In Financial Accounting II, this shows up most often with notes payable and long-term liabilities. You may be asked to prepare the schedule, record the journal entry for each payment, or use the schedule to find the carrying value of the debt at a point in time. The schedule is basically the roadmap that connects the loan contract to the accounting entries.

Why amortization schedule matters in Financial Accounting II

An amortization schedule matters because it turns a loan into numbers you can actually record and analyze. Financial Accounting II is full of debt questions, and this schedule is how you separate interest expense from repayment of the loan principal instead of treating every payment the same.

That separation affects more than one financial statement. Interest expense lowers net income on the income statement, while the principal portion reduces notes payable on the balance sheet. If you get the split wrong, both the liability balance and the expense reporting will be off.

It also helps you see the real cost of borrowing. A loan with the same monthly payment can have very different total interest depending on the interest rate, loan term, and payment timing. Once you read the schedule, you can tell how quickly the debt is shrinking and how much of the cash outflow is really financing cost.
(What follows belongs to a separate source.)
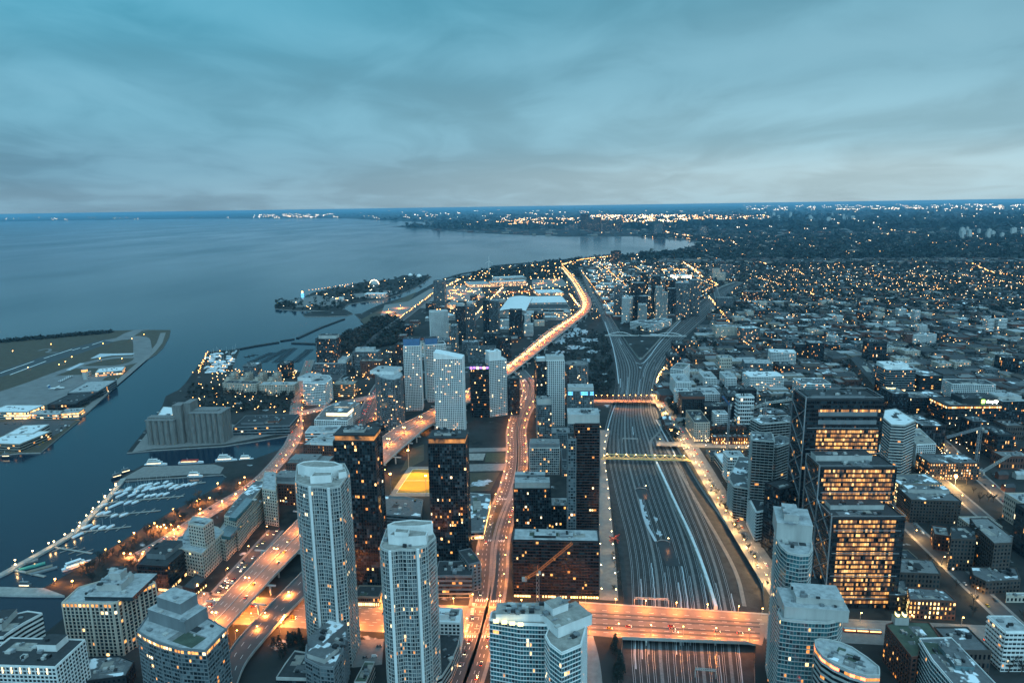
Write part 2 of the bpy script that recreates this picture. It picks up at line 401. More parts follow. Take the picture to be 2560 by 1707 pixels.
# cloud sheet seen in perspective: direction divided by height above the horizon
den = mth('ADD', mth('ABSOLUTE', Z), .15)
cv = nd('ShaderNodeCombineXYZ'); L.new(mth('DIVIDE', X, den), cv.inputs[0]); L.new(mth('DIVIDE', Y, den), cv.inputs[1])
def cloud(scale, det, off, dist=.6, sy=1.0):
    mp = nd('ShaderNodeMapping'); mp.inputs['Location'].default_value = off; mp.inputs['Scale'].default_value = (1, sy, 1); L.new(cv.outputs[0], mp.inputs[0])
    n = nd('ShaderNodeTexNoise'); n.inputs['Scale'].default_value = scale; n.inputs['Detail'].default_value = det; n.inputs['Roughness'].default_value = .52; n.inputs['Distortion'].default_value = dist
    L.new(mp.outputs[0], n.inputs['Vector']); return n.outputs['Fac']
c1 = cloud(.6, 3, (4.3, 1.2, 0), .5, sy=.9); c2 = cloud(2.0, 4, (7, 2.3, 1), .8, sy=.75)
c = mth('ADD', mth('MULTIPLY', c1, .65), mth('MULTIPLY', c2, .35))
cm = nd('ShaderNodeMapRange', interpolation_type='SMOOTHSTEP'); L.new(c, cm.inputs[0])
cm.inputs[1].default_value = .36; cm.inputs[2].default_value = .64; cm.inputs[3].default_value = .85; cm.inputs[4].default_value = 1.14
tint = nd('ShaderNodeMix', data_type='RGBA'); tint.inputs['Factor'].default_value = .5
mul = nd('ShaderNodeVectorMath', operation='SCALE'); L.new(mx.outputs['Result'], mul.inputs[0]); L.new(cm.outputs[0], mul.inputs['Scale'])
# brighter clouds are also a little greyer
gr = nd('ShaderNodeMix', data_type='RGBA'); gr.inputs['B'].default_value = (.22, .41, .49, 1)
gf = nd('ShaderNodeMapRange'); L.new(c, gf.inputs[0]); gf.inputs[1].default_value = .46; gf.inputs[2].default_value = .70; gf.inputs[3].default_value = 0; gf.inputs[4].default_value = .30
L.new(gf.outputs[0], gr.inputs['Factor']); L.new(mul.outputs[0], gr.inputs['A'])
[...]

This is also where students connect the math to accrual accounting. The cash payment date and the interest incurred are not always the same idea. The schedule gives you the timing so you can make the correct adjusting or payment entry and keep the books aligned with the debt contract.

Keep studying Financial Accounting II Unit 2

How amortization schedule connects across the course

Principal

Principal is the amount borrowed or the unpaid loan balance. In an amortization schedule, the principal portion of each payment reduces this balance. If you mix up principal and interest, your liability account will not move the right way over time.

Interest Rate

The interest rate tells you how much interest builds on the outstanding balance each period. In the schedule, that rate is what drives the interest column. A higher rate means a bigger interest portion early on and a slower drop in the loan balance.

accrual accounting

Accrual accounting requires you to record interest when it is earned, not just when cash is paid. The amortization schedule helps you separate the earned interest from the principal repayment. That makes the journal entry and the financial statements match the economic reality of the debt.

Effective Interest Method

The effective interest method is used for some debt situations where interest expense is based on the carrying amount of the liability. An amortization schedule helps you track that carrying amount across time. It is especially useful when the interest expense is not a simple flat amount each period.

Is amortization schedule on the Financial Accounting II exam?

A quiz or problem set will usually ask you to build the schedule, fill in missing columns, or use it to prepare journal entries for each payment. The skill is not just getting the payment amount right, but splitting that payment into interest expense and principal reduction.

You may also be asked to identify the ending carrying value of the note after a certain number of payments. That means tracing the balance row by row instead of jumping straight to the original loan amount. If a question gives you an annual rate but monthly payments, watch for the period rate conversion. The most common mistake is using the yearly rate on each monthly payment, which makes the interest column too large and the principal too small.

Key things to remember about amortization schedule

  • An amortization schedule breaks each loan payment into interest and principal, then shows the remaining balance after each payment.

  • Early payments usually have more interest and less principal because the loan balance is still high.

  • In Financial Accounting II, the schedule helps you record notes payable correctly under accrual accounting.

  • The schedule affects both the income statement, through interest expense, and the balance sheet, through the loan liability.

  • If the payment frequency changes, you have to use the correct period interest rate or the whole schedule will be off.

Frequently asked questions about amortization schedule

What is an amortization schedule in Financial Accounting II?

It is a table that shows how each loan payment is split between interest and principal, along with the remaining balance. In Financial Accounting II, you use it to track notes payable and record the right journal entries over time.

How does an amortization schedule work?

Each period, you calculate interest on the current unpaid balance, subtract that interest from the payment, and the rest goes to principal. That lowers the balance, which makes next period’s interest a little smaller if the rate is fixed.

Why does the interest part get smaller over time?

Because interest is calculated on the outstanding principal, and the principal gets smaller after each payment. As the balance drops, the interest charge drops too, so a bigger share of later payments goes to principal.

How is an amortization schedule used with notes payable?

It shows the interest expense and principal reduction for each payment on the note. That makes it easier to prepare the journal entry, update the liability account, and keep the accounting records accurate.